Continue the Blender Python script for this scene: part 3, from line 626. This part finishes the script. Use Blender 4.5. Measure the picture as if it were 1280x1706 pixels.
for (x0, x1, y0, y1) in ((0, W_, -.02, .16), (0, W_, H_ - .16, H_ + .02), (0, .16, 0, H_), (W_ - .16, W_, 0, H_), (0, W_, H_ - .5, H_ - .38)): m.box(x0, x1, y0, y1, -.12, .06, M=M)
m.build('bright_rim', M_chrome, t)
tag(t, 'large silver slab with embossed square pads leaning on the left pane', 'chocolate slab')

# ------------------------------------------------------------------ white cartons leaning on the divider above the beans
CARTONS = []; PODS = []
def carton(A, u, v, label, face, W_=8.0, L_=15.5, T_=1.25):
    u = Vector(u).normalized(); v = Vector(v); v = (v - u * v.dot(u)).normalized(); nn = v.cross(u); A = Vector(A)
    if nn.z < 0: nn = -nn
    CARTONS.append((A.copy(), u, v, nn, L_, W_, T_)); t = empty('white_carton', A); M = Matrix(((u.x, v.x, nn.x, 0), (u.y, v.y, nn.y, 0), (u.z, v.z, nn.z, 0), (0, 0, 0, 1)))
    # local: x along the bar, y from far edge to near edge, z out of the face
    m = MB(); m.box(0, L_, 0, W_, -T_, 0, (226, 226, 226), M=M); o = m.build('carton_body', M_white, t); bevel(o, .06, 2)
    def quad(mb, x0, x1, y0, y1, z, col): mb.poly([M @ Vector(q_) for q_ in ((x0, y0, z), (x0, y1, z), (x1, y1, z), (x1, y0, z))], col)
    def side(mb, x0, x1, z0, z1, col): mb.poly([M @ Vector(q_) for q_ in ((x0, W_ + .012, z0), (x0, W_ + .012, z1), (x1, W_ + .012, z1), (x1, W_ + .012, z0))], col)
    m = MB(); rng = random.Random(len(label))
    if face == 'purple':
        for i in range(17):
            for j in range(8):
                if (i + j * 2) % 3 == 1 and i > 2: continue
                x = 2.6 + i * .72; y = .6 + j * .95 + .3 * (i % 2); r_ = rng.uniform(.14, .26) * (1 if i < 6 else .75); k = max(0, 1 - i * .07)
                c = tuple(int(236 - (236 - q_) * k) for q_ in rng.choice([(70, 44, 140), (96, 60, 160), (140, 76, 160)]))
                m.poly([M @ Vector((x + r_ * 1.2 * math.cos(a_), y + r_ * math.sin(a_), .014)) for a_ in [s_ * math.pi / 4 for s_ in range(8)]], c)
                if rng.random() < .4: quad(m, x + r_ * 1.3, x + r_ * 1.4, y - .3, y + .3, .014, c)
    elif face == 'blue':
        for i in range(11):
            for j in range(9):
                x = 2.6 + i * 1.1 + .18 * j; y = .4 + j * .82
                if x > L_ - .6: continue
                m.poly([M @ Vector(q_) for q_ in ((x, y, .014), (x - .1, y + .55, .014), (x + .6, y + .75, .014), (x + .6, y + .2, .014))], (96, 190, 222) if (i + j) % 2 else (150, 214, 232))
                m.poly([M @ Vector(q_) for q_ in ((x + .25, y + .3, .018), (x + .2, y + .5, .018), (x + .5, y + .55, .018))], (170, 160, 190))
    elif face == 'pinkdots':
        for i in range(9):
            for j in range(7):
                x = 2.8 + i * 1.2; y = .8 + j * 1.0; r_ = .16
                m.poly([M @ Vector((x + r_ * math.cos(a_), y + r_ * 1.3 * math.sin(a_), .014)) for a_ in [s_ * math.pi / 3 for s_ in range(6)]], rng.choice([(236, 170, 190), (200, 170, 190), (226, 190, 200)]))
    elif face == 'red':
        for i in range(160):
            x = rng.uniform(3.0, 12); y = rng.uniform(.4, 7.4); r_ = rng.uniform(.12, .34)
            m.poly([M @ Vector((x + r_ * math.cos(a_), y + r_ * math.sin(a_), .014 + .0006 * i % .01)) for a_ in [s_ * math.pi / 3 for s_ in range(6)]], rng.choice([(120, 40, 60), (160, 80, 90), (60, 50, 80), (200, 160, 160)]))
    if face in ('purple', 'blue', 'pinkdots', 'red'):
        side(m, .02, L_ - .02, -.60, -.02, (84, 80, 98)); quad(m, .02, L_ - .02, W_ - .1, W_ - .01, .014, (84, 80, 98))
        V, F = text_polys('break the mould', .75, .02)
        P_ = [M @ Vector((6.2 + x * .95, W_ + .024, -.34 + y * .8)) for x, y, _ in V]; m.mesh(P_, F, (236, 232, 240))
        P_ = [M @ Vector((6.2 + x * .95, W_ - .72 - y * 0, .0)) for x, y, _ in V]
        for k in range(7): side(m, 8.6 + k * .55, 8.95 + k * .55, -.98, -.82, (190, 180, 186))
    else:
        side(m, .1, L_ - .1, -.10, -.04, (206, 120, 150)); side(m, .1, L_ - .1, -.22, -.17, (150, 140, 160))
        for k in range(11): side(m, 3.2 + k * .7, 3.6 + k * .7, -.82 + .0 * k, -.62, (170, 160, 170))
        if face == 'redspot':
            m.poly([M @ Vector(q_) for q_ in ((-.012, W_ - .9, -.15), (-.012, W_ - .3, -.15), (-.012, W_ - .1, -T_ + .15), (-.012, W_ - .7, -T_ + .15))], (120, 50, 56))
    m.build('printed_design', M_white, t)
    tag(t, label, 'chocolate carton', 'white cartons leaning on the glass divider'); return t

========

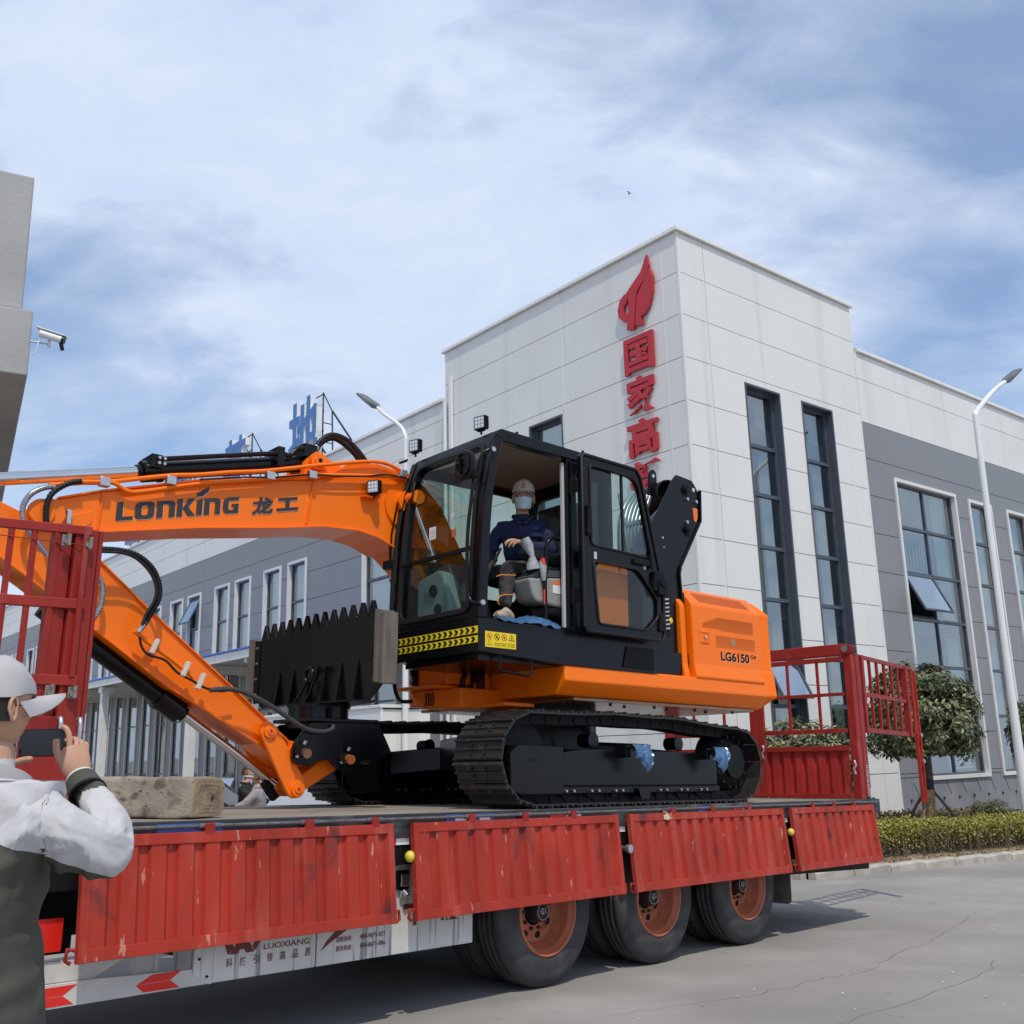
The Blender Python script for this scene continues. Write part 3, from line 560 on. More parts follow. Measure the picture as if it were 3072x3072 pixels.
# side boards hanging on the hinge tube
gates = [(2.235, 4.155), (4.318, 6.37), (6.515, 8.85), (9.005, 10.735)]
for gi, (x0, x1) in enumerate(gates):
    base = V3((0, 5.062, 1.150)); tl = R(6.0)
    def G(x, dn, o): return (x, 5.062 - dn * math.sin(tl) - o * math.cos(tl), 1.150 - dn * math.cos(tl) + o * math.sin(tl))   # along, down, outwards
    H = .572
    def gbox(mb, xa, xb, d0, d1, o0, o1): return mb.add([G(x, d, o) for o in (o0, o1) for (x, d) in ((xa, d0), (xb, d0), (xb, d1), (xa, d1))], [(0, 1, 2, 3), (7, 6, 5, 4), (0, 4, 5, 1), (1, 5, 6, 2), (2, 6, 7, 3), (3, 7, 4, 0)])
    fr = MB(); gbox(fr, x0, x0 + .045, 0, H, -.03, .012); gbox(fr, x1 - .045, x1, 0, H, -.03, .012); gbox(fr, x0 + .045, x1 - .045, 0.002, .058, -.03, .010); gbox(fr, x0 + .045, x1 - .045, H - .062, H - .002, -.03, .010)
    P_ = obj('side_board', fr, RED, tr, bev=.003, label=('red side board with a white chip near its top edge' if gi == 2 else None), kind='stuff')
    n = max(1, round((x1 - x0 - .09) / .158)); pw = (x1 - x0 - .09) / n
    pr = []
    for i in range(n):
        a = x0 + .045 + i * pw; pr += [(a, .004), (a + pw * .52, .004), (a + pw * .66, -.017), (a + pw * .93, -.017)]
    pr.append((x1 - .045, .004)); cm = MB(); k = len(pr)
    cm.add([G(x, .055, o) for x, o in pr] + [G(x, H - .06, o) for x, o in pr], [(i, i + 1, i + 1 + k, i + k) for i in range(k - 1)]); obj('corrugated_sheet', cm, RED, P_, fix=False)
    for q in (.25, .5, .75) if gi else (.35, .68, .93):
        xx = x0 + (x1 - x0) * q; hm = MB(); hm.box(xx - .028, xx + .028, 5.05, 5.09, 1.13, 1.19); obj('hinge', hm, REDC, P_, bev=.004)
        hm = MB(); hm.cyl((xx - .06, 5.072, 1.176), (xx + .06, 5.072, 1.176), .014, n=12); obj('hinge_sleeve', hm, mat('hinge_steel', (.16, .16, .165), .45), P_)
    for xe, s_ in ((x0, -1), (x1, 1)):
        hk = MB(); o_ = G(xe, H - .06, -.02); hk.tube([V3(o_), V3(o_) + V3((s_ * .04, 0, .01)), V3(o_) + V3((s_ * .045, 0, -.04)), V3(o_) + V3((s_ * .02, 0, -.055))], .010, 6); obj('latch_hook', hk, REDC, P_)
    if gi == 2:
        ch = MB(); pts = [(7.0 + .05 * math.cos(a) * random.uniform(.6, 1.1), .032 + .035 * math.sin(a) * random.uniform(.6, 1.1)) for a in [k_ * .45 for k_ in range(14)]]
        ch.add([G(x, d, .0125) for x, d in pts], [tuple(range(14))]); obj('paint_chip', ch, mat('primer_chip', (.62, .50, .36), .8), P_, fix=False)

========

Exactly the lines above from the one with "Continue the Blender" to the one with "tag(t, 'large silver", both included, are to be quoted; leave the rest out.

• **SOLUTION TO THIS EXERCISE**:
Continue the Blender Python script for this scene: part 3, from line 626. This part finishes the script. Use Blender 4.5. Measure the picture as if it were 1280x1706 pixels.
for (x0, x1, y0, y1) in ((0, W_, -.02, .16), (0, W_, H_ - .16, H_ + .02), (0, .16, 0, H_), (W_ - .16, W_, 0, H_), (0, W_, H_ - .5, H_ - .38)): m.box(x0, x1, y0, y1, -.12, .06, M=M)
m.build('bright_rim', M_chrome, t)
tag(t, 'large silver slab with embossed square pads leaning on the left pane', 'chocolate slab')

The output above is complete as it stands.